Willis Gallery History 1992-1995 [on artist Matthew Hanna's website]

Intervening years between Early and Late Willis Galleries
Bastard Gallery No.1, 1978 Book of the Dead, 1980

"Shoestring Detroit" 1977 Artist Guild of Detroit first show

Artist Guild of Detroit 1975 - 1981?- Was Located on 2nd and Grand Blvd. -

Michigan Gallery Tribe, 1971 - 97

The "Mugs" at Michigan Gallery

Common Ground I & 2, 1962? - 1985? Artist Studio in the Corridor

They worked at Alvin's - 1971-'97

Cass corridor From Wikipedia, the free encyclopedia

Avalon Bakery 1995? - present

Forsythe Studios, 1970? - 1980? Artist Studios

Farwell Studios 1974 - 77? Artists in the Farwell Building [Capitol Park]

11:20 AM  
Anonymous Anonymous said...

I should add that the "tribes" sites I listed are the brainchild and work of artist Stephen Goodfellow, who a long time ago felt that it was important to preserve this history.

11:38 AM  
Anonymous Anonymous said...

history is happening all the time. it isn't just about ten or twenty years ago. it isn't just for old farts. but last year, or five years ago. or even now. or what's happening with detroit artists who've left michigan and are out creating their own history - now.

it's all the stuff happening in our art world, at the moment as well as before, those lives and work that we're not aware of and should be -- to create a real sense of identity and place.

the full picture.

so, the MONA is compiling the Detroit Codex: A Living History of Detroit Artists.

If you have an artist to nominate and some information on him/her, please pass it along. We will consider all serious suggestions.

This isn't about friends or self-promotion, but truly important contributions by such artists to the Detroit art scene and beyond, in an effort to document and preserve their contributions in some small way.



Jef Bourgeau
@ the MONA

12:19 PM  
Anonymous Anonymous said...

to do my part to create a real sense of identity and place. I would like to nominate:
Jane Speaks
Her undying devotion to the detroit art world made it what is is today.

3:23 PM  
Anonymous Anonymous said...

Jim is so right! Old Fartists need to practice what they preach. I went to CCS and Wayne and herd all that dogma. Felt kept and put down. Have no desire to stay here so the history and the put downs don’t matter. My work speaks for itself and is HOT. Selling my work to private collectors so what’s the big deal. Thanks for speaking up for us young artists. Was it Logan’s Run that killed everyone over forty? Sorry too young to remember that. Sure glad not to repeat that one. Why not try talking about art? Not Fooling anyone! Ann please bring Mike back at least he had something interesting to say even though it was only about himself and was kind of sexy..

3:52 PM  
Anonymous Anonymous said...

let's kill anyone who uses logan's run as a reference for anything.

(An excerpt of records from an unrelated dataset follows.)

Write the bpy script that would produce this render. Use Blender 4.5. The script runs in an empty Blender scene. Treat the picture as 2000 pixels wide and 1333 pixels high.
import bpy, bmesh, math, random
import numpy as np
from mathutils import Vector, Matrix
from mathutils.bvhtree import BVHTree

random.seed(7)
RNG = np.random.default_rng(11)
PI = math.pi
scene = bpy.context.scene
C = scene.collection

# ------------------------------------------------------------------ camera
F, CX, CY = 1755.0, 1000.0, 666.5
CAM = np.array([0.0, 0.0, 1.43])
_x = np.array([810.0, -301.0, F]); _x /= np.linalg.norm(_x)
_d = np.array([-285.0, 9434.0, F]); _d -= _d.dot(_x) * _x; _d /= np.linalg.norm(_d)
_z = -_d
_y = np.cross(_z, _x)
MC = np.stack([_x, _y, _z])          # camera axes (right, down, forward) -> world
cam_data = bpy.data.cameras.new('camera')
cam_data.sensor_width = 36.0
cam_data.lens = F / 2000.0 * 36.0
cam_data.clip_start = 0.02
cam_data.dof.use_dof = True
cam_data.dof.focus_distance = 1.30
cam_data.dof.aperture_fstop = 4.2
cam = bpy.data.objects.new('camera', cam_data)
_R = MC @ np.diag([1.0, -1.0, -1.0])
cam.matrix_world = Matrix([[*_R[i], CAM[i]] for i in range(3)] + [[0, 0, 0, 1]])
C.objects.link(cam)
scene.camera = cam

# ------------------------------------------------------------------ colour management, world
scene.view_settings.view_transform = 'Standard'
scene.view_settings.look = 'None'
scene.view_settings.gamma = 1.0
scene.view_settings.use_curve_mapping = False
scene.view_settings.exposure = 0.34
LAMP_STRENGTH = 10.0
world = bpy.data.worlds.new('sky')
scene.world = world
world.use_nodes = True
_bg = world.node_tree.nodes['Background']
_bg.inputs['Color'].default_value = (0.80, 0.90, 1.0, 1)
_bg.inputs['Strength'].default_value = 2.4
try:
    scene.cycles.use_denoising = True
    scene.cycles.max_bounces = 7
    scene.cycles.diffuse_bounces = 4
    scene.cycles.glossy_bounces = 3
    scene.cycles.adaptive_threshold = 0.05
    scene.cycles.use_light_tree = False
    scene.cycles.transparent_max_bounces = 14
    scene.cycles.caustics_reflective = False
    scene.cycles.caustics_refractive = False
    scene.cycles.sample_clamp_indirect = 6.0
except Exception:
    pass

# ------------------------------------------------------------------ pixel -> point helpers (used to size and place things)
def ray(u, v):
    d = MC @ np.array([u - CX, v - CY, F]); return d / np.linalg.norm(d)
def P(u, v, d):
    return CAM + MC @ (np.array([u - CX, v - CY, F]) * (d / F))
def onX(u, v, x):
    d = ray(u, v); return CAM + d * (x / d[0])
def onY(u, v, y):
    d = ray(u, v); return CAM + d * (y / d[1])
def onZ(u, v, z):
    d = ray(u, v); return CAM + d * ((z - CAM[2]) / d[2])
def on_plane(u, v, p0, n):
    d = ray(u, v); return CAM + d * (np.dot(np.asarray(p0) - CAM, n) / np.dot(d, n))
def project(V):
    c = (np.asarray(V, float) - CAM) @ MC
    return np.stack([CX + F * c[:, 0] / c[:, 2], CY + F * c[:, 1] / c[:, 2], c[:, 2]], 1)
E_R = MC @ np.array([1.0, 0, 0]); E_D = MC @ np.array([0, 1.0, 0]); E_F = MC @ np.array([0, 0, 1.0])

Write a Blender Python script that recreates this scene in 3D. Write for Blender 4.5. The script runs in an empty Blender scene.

yuck. this guy makes me puke.

4:03 PM  
Anonymous Anonymous said...

I don’t think anyone has the right to be so upset with the “old Farts” or what ever they called them,… at least they have made a REAL devotion to the arts and not just their own ego bound consciousness!! There are good people out there trying to help…. . Gilda and the rest of them at least have devoted their lives to helping the arts and expanding the impact of the Detroit artist… even during some of the hardest times for the art scene. “Gilda I love you”
Knowing the history of this art community is the foundation that we all stand on and we should all do our part to give them the respect and attention they disserve. I just wish that we could work together to take back some attention from this media smothered world and focus peoples attention back to real beauty…. and or spotlights some of the problems that our world faces…like war…. industrial and commercial slavery …. Or the unsustainable lifestyle that is promoted by the powers that be…. .. . or we could stand back and shit on everything that we don’t like… change nothing… and be apart of that ever expanding depression that we all know too well. But who am I to say…right?

11:33 PM  
Blogger Elizabeth Voss said...

Thanks, Gilda, for posting all the links to learn about Detroit art history. That's helpful to people like me who cover the arts too!

It's good to see all of this spirited discussion from area artists. Great to have this forum.